REQUIRED TASK ▸ What do the lines from the top of the data through the line with "tag(o, 'black computer" say? Quote them exactly and include both ends.

*** INFORMATION SHOWN ***

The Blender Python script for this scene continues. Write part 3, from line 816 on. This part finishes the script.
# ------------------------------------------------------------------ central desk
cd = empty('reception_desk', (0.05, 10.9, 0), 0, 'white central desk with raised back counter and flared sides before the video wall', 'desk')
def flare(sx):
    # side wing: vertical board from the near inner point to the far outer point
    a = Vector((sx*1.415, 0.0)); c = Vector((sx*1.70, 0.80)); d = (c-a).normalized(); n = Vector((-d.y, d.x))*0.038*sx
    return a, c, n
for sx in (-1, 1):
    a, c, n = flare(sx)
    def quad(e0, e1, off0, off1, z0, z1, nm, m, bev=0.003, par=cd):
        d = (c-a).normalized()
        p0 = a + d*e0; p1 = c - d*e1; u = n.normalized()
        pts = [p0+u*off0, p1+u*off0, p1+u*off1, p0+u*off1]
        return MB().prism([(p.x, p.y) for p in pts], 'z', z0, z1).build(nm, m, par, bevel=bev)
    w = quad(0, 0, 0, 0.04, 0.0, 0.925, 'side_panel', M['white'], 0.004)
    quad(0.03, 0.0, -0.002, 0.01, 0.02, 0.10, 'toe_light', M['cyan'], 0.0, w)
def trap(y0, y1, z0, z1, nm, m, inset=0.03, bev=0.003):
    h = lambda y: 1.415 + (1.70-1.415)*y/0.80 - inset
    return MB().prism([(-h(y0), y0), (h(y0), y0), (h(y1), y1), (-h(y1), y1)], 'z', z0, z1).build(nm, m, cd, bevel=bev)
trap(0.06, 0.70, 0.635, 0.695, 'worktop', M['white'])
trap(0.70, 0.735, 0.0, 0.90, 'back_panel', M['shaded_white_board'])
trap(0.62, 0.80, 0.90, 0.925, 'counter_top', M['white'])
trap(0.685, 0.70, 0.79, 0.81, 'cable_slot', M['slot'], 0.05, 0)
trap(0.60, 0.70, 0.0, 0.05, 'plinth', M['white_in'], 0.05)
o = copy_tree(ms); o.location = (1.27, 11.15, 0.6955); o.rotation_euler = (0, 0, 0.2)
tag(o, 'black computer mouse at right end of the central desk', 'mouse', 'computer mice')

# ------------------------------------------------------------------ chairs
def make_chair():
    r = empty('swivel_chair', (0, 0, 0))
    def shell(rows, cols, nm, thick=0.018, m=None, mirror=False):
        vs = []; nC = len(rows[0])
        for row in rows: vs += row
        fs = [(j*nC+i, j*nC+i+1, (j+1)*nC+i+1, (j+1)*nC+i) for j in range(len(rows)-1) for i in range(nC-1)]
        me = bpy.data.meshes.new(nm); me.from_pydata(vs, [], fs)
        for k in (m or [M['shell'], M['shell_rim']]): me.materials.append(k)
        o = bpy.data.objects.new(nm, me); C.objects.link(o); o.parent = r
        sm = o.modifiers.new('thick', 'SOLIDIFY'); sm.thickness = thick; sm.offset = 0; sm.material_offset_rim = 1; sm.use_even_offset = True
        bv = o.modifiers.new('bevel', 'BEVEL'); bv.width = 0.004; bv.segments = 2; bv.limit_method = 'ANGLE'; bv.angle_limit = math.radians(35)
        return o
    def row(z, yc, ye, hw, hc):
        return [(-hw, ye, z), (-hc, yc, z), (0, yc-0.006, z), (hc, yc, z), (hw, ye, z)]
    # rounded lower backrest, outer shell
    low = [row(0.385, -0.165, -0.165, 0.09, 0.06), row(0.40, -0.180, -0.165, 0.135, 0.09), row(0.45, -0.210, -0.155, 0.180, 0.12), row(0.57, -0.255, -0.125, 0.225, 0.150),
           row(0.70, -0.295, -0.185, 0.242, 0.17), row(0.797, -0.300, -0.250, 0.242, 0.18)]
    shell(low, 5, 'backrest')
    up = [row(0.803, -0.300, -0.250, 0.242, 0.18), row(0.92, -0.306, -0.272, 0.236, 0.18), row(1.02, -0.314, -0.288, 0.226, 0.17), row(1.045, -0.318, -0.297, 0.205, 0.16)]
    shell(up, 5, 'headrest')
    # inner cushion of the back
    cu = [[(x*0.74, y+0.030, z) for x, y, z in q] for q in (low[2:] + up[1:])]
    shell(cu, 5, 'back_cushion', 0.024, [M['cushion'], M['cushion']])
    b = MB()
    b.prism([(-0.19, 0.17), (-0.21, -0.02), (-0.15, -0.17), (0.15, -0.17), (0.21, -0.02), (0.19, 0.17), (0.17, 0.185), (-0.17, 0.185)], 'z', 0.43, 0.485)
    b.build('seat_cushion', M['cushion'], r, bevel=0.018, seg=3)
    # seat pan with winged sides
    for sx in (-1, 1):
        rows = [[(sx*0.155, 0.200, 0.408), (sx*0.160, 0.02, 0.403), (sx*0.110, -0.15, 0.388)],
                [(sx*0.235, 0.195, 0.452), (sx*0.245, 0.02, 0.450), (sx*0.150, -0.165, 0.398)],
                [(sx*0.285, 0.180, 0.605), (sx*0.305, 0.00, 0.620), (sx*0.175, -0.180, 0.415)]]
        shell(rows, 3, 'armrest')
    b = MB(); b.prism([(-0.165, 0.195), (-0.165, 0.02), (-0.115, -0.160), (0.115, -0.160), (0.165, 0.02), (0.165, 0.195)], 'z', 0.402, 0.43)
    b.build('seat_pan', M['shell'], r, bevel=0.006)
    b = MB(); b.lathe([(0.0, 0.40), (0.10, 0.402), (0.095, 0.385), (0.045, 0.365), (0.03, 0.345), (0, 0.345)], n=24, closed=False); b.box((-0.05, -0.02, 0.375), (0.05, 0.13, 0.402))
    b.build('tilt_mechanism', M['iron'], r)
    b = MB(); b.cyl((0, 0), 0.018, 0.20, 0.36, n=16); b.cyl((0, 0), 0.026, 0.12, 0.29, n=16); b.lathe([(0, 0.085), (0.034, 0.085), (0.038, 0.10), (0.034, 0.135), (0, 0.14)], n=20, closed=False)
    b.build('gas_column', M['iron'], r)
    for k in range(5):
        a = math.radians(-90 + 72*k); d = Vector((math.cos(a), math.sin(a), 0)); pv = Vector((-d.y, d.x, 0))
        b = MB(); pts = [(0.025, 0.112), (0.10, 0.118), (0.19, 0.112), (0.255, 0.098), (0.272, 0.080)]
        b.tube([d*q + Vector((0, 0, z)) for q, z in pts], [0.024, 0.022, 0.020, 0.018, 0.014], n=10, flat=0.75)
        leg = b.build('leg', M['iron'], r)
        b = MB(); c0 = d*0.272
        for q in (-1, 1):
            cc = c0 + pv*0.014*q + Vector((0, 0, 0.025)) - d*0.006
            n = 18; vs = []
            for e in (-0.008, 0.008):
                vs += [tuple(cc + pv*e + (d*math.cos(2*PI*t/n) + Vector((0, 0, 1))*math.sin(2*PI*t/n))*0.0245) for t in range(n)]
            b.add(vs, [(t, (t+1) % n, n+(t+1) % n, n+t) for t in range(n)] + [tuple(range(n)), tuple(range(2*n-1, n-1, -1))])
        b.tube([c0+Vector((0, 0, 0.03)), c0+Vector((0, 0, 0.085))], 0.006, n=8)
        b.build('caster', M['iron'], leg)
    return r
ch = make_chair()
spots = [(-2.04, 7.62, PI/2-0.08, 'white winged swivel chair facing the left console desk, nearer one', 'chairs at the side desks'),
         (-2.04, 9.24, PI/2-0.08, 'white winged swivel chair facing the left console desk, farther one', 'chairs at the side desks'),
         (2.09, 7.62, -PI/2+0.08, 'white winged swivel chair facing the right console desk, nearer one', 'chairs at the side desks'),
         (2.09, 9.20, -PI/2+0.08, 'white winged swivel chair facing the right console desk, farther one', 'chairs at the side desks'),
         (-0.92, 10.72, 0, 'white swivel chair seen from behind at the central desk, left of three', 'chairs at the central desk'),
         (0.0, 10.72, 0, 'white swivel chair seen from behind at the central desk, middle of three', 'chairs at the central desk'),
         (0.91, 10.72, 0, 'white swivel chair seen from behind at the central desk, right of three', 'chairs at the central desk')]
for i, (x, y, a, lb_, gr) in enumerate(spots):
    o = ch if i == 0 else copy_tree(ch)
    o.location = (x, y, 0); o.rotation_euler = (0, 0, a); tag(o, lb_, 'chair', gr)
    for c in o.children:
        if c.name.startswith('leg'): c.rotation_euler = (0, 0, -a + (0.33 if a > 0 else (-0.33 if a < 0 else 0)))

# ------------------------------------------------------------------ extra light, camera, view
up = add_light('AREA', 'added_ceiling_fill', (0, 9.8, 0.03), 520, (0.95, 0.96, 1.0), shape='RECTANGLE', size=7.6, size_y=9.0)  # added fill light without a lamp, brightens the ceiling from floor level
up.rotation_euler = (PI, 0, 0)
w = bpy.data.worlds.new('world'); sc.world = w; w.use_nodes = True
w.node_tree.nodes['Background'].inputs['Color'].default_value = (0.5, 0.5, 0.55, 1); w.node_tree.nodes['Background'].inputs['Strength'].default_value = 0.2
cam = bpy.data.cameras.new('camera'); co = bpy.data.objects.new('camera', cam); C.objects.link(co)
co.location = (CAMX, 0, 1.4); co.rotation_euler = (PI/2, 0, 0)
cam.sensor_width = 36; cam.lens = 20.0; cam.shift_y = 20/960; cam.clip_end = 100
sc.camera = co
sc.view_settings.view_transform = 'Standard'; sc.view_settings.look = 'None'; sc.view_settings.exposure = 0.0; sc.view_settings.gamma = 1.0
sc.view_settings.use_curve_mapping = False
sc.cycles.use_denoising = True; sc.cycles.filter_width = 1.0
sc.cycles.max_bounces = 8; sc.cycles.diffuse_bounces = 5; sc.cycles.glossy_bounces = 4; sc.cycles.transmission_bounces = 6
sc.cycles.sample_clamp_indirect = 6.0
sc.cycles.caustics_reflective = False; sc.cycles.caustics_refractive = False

***

ANSWER TO THIS PROBLEM ▸
The Blender Python script for this scene continues. Write part 3, from line 816 on. This part finishes the script.
# ------------------------------------------------------------------ central desk
cd = empty('reception_desk', (0.05, 10.9, 0), 0, 'white central desk with raised back counter and flared sides before the video wall', 'desk')
def flare(sx):
    # side wing: vertical board from the near inner point to the far outer point
    a = Vector((sx*1.415, 0.0)); c = Vector((sx*1.70, 0.80)); d = (c-a).normalized(); n = Vector((-d.y, d.x))*0.038*sx
    return a, c, n
for sx in (-1, 1):
    a, c, n = flare(sx)
    def quad(e0, e1, off0, off1, z0, z1, nm, m, bev=0.003, par=cd):
        d = (c-a).normalized()
        p0 = a + d*e0; p1 = c - d*e1; u = n.normalized()
        pts = [p0+u*off0, p1+u*off0, p1+u*off1, p0+u*off1]
        return MB().prism([(p.x, p.y) for p in pts], 'z', z0, z1).build(nm, m, par, bevel=bev)
    w = quad(0, 0, 0, 0.04, 0.0, 0.925, 'side_panel', M['white'], 0.004)
    quad(0.03, 0.0, -0.002, 0.01, 0.02, 0.10, 'toe_light', M['cyan'], 0.0, w)
def trap(y0, y1, z0, z1, nm, m, inset=0.03, bev=0.003):
    h = lambda y: 1.415 + (1.70-1.415)*y/0.80 - inset
    return MB().prism([(-h(y0), y0), (h(y0), y0), (h(y1), y1), (-h(y1), y1)], 'z', z0, z1).build(nm, m, cd, bevel=bev)
trap(0.06, 0.70, 0.635, 0.695, 'worktop', M['white'])
trap(0.70, 0.735, 0.0, 0.90, 'back_panel', M['shaded_white_board'])
trap(0.62, 0.80, 0.90, 0.925, 'counter_top', M['white'])
trap(0.685, 0.70, 0.79, 0.81, 'cable_slot', M['slot'], 0.05, 0)
trap(0.60, 0.70, 0.0, 0.05, 'plinth', M['white_in'], 0.05)
o = copy_tree(ms); o.location = (1.27, 11.15, 0.6955); o.rotation_euler = (0, 0, 0.2)
tag(o, 'black computer mouse at right end of the central desk', 'mouse', 'computer mice')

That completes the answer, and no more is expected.